Bu arada, birleşik yazmak istedim, forum izin vermedi.)
Burada bir muamma daha geldi aklıma: Özel isim sert sessiz ile biterse, bu sert sessiz yumuşamaz. Ayrıca arkasından gelen çekim eki kesme işaretiyle ayrıldığı gibi "sert sessiz uyumu"na da uyar. Örnek: "Kitabım Çağan Irmak'ta kalmış." ("da", "ta" oldu.), "Zonguldak'a gidiyorum." (Yumuşama olmadı.) Fakat okurken, özel ismin sert sessizini -gerektiğinde- yumuşatmak makbuldür. Okunuş: "zonguldağa gidiyorum"
Diğer örneklere devam:
bir şey
bugün
her gün
affettim ("af ettim" filan değil!)
tabii ki
direkt (Bu da mühim. Batı dillerinden aldığımız bu kelimenin sonunda "t" vardır! Ama bu kelimenin yerine "doğrudan" kelimesini kullansak zaten sorun kalmaz.)
7) Anlatım BozukluğuBurada da kurallara girmeyeceğim. Tavsiyem şudur ki, yazdığınız cümleleri (özellikle uzun olanlarını) baştan sona bir okuyun. Bozuklukların önemli bir kısmını zaten göreceksiniz. Bu konuda hataların çoğu Özne/Yüklem Uyumsuzluğu oluyor. Zira bu iki öğe, dil bilgisi açısından en önemli iki öğe oldukları gibi bizim dilimizde birbirinden en uzak yazılan öğelerdir. Bir de cümle uzun olunca...
Uzun cümleleri hatasız kurmak hem bilgi hem de yetenek gerektiren bir şeydir. Bu yüzden eğer beceremiyorsanız kısa cümleler kullanın. Burada olumlu bir örnek olarak Tayyip Erdoğan'ı gösterebilirim. (Politik açıdan beğendiğim anlamına gelmiyor! Ayrıca bu parantezden, Tayyip Erdoğan'ı politik açıdan beğenmediğim anlamını da çıkarmayın.

)
Adam bir saat aralıksız konuşuyor, konuşurken upuzun cümleler kuruyor ve çok seyrek -ama gerçekten çok seyrek- anlatım bozukluğu yapıyor. Bu gerçekten alkışlanacak bir yetenek.

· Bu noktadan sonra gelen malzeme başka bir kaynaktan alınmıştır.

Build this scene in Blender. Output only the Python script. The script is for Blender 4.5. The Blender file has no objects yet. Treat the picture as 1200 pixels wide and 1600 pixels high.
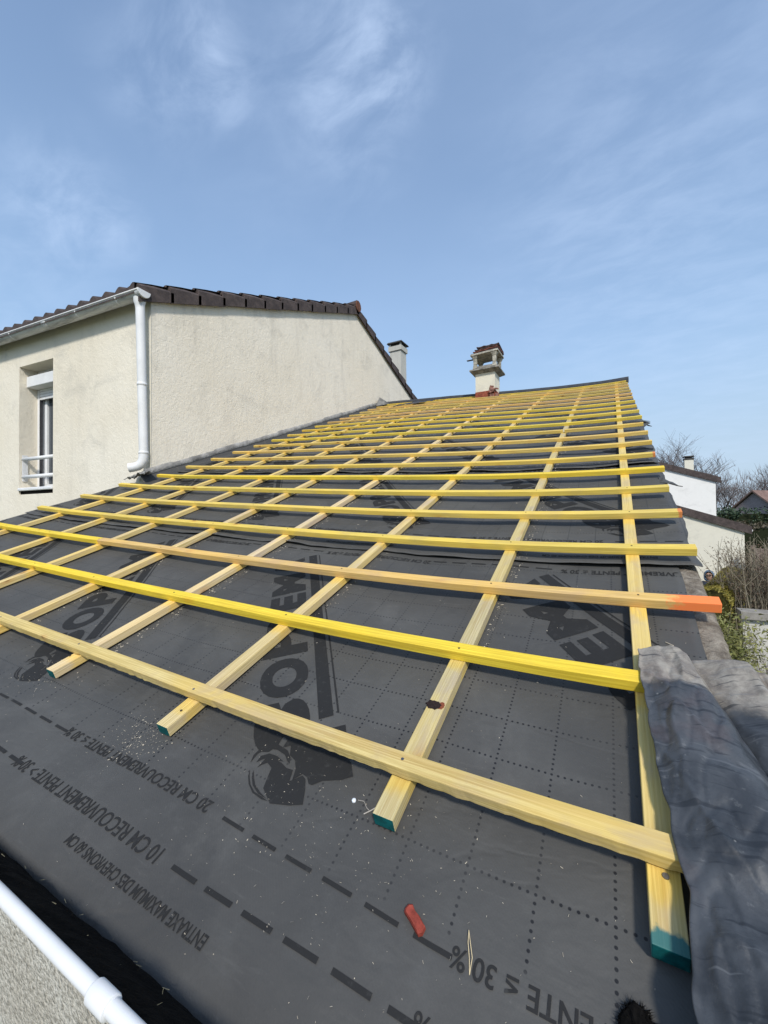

8)Yabancı Sözcük KullanımıBenim fikrim şudur ki; çeşitli sebeplerle dilimize girmiş ve artık neredeyse hepimizin bildiği yabancı kelimeleri kullanmamız yanlış değildir. Özellikle teknoloji ve kültür/sanat alanlarında genellikle ithal eden durumunda olduğumuzdan, yabancı kelimeleri de ithal etmek durumunda kalıyoruz. Düzgün bir TDK'mız olsa bir kelime dilimize yerleşmeden Türkçesini üretip piyasaya sürer. 2002 yılında kullanılmaya başlayan "euro"ya 2004 yılında "avro" demeyi akıl ederseniz geç kalmış olursunuz. Bakın "bilgisayar" kelimesi ne güzel! "Computer" dilimize daha yerleşmeden Türkçesi üretilmiş ve biz de benimsemişiz. Bilgisayara "computer"den başka bir şey diyen bir biz varız bir de Fransızlar. Diğer bütün milletler "computer" diyor.
Ancak (tekrar edeyim) dilimize yerleşmiş yabancı sözcükleri -yine genel kurallara uymak şartıyla- kullanmamız bence pek yanlış değil. Ve fakat, kalkıp da "relax oldum" demek akıllı bir insanın yapacağı bir iş değildir.
----
Neyse, aklıma gelen mühim hatalarla ilgili, bildiğim ve becerebildiğim kadarıyla açıklama yapmaya çalıştım. Umarım faydası dokunur. Unuttuğum çok mühim konular olabilir. İsterseniz onları da siz ekleyin. Ya da bana hatırlatın, ben becerebildiğim kadar açıklamaya çalışayım.